With a 14 for 14 Record, Pixar’s Ed Catmull Has Some Advice Your Organization Needs to Hear

A 14 for 14 record would be an impressive statistic for a baseball player batting in spring training, but when you apply that stat to Pixar’s box office hits, it becomes simply astounding.

With the release of Toy Story in 1995, culminating in last year’s Monsters University, Pixar has released 14 movies – and all 14 became No. 1 box office hits.

Interestingly enough, though, the president of Pixar says they all were not good – at first.

There’s got to be a lesson for ChurchWorld leaders in there!

A 2014 best-seller entitle Creativity, Inc. by Pixar President Ed Catmull was excerpted in the April 2014 issue of Fast Company magazine (online version). It is a fascinating read, and I’m eagerly awaiting the book’s release.

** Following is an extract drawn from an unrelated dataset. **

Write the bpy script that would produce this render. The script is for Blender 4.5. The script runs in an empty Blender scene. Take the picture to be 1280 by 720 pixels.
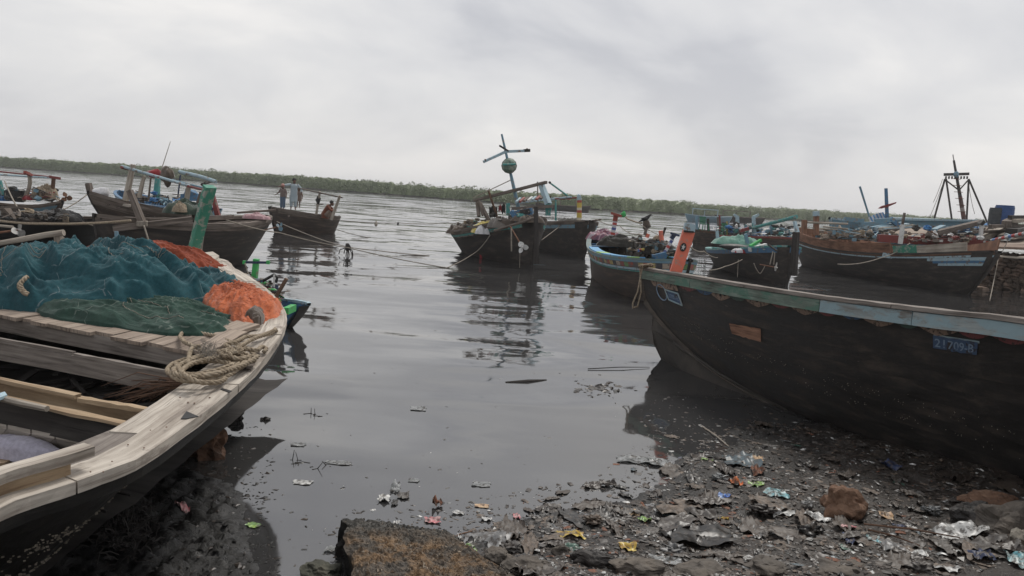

Till then, here is Catmull giving 8 lessons on how to lead a creative organization:

Protect Creatives from the Organization – Accidentally, and without intending to, organizations smother creativity. The central problem is the stuff organizations put in place that blocks the natural abilities that are already there.

Cherish Your Defining Moment – and Then Find a New One – The work we did to turn around Toy Story 2 was a defining moment in Pixar history. But the bulk of people working at Pixar now didn’t live through that. Solving our newest problem today – these newer people are a part of it, and they will own that solution when they solve it right.

Save the Ugly Baby from the Hungry Beast – Every movie starts out as an ugly baby. A new thing is hard to define; it’s not attractive and requires protection. Pixar is set up to protect our director’s ugly baby. At some point, it will have to grow up and change into something, because the beast is still there.

How to Balance Art and Commerce – With certain ideas, you can predict commercial success. So with a Toy Story 3 or a Cars 2 you know the idea is more likely to have financial success. But it you go down that path too far, you become creatively bankrupt because you’re trying to repeat yourself. So we also want to do things that are unlikely, that are harder to solve – like WALL-E, Ratatouille, and Up.

Getting to Frozen: How the Disney Brain Trust Grew Up – When I became the head of Disney Animation, my starting point was to assume that the animation team already there intended to do the right thing, and it was my job to help them understand the Pixar process. It took over two years, but the Disney team learned they weren’t in competition with one another, but that their successes were built on each other’s. Frozen wasn’t an instant hit, but was built on the groundwork laid by Tangled and Wreck-It-Ralph.

Why Things Will Always Go Wrong, Even at Pixar – It would be wrong to say that Disney is on the way up (with Frozen) and Pixar is on the way down (with the restart of Good Dinosaur). Just a few years ago the situations were reversed. Whenever we miss something, we analyze it to see what we missed. So we rethink the process and we change some things.

Why Real Risk Means Real Failures – People say they want to be in risky environments and do all kinds of exciting stuff. But they don’t actually know what risk means, that risk actually does bring failures and mistakes. We only lose from this if we don’t respond to the failures.

Your Best Tool is a Genius – or a Disaster – There are only two tools that work almost all the time for effecting real change. The first is the presence of a visionary leader, but there just isn’t a large number of these folks. The second is an organization undergoing the right kind of crisis. Everything in between is people trying to do their best.

Excerpted from Fast Company’s April 2014 cover story and related articles about Pixar President Ed Catmull.